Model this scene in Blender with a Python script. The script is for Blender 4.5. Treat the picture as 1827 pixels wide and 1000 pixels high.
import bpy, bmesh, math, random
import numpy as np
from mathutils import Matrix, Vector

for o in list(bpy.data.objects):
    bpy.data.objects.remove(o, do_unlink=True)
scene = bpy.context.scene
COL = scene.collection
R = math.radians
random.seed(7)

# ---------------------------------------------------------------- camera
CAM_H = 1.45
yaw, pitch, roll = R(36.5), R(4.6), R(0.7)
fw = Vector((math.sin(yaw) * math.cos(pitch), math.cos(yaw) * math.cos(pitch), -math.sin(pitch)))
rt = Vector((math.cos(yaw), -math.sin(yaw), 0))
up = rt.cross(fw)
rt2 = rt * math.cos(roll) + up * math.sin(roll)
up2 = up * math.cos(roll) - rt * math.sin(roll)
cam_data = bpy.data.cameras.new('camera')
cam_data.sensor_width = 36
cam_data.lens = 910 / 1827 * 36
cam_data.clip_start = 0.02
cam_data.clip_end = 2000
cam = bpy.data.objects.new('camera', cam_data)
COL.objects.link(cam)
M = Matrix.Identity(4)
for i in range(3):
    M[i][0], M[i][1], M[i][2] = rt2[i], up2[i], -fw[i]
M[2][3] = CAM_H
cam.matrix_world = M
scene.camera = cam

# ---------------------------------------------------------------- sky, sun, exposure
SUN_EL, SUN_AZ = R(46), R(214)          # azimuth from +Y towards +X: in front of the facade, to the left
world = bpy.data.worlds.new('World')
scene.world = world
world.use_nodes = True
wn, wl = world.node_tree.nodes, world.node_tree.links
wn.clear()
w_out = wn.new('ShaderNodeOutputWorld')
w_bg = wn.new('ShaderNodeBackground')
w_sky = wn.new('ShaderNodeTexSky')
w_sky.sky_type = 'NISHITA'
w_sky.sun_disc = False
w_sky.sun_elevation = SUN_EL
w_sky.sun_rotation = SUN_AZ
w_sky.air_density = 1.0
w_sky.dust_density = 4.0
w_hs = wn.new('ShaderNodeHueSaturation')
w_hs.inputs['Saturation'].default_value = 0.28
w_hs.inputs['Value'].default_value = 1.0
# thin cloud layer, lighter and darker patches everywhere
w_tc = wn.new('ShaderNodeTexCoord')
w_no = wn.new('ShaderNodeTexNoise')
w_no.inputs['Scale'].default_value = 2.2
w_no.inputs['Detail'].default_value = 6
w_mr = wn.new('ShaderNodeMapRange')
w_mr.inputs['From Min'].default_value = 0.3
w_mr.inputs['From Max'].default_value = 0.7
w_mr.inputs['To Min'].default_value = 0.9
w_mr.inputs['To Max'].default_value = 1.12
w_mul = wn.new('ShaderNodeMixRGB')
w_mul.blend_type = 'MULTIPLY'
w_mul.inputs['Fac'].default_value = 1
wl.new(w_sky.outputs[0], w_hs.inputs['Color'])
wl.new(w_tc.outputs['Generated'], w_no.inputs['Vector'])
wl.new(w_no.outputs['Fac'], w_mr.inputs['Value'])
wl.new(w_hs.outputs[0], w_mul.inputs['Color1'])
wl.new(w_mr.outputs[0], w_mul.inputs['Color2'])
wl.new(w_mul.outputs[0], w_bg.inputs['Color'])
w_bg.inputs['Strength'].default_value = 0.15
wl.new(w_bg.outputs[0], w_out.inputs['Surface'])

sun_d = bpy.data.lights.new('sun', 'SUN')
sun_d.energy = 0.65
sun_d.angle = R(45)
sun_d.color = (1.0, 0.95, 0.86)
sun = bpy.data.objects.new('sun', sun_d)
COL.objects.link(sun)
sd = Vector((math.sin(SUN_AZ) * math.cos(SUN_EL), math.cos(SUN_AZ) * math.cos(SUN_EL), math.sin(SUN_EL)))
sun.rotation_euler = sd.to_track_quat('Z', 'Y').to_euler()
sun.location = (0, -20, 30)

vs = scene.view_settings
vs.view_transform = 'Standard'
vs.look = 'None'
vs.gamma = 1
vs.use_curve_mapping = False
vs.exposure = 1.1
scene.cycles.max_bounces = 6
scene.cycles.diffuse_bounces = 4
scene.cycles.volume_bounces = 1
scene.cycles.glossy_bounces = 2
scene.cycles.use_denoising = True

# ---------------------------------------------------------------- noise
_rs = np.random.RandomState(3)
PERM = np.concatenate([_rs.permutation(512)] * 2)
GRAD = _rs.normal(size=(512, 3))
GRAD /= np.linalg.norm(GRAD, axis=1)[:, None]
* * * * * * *
### EXERCISE DIRECTIONS:
Starting with the first line of the data above, copy each line exactly until you reach the line with "random.seed(7)"; include that line as well.

### ANSWER TO THE PROBLEM:
Model this scene in Blender with a Python script. The script is for Blender 4.5. Treat the picture as 1827 pixels wide and 1000 pixels high.
import bpy, bmesh, math, random
import numpy as np
from mathutils import Matrix, Vector

for o in list(bpy.data.objects):
    bpy.data.objects.remove(o, do_unlink=True)
scene = bpy.context.scene
COL = scene.collection
R = math.radians
random.seed(7)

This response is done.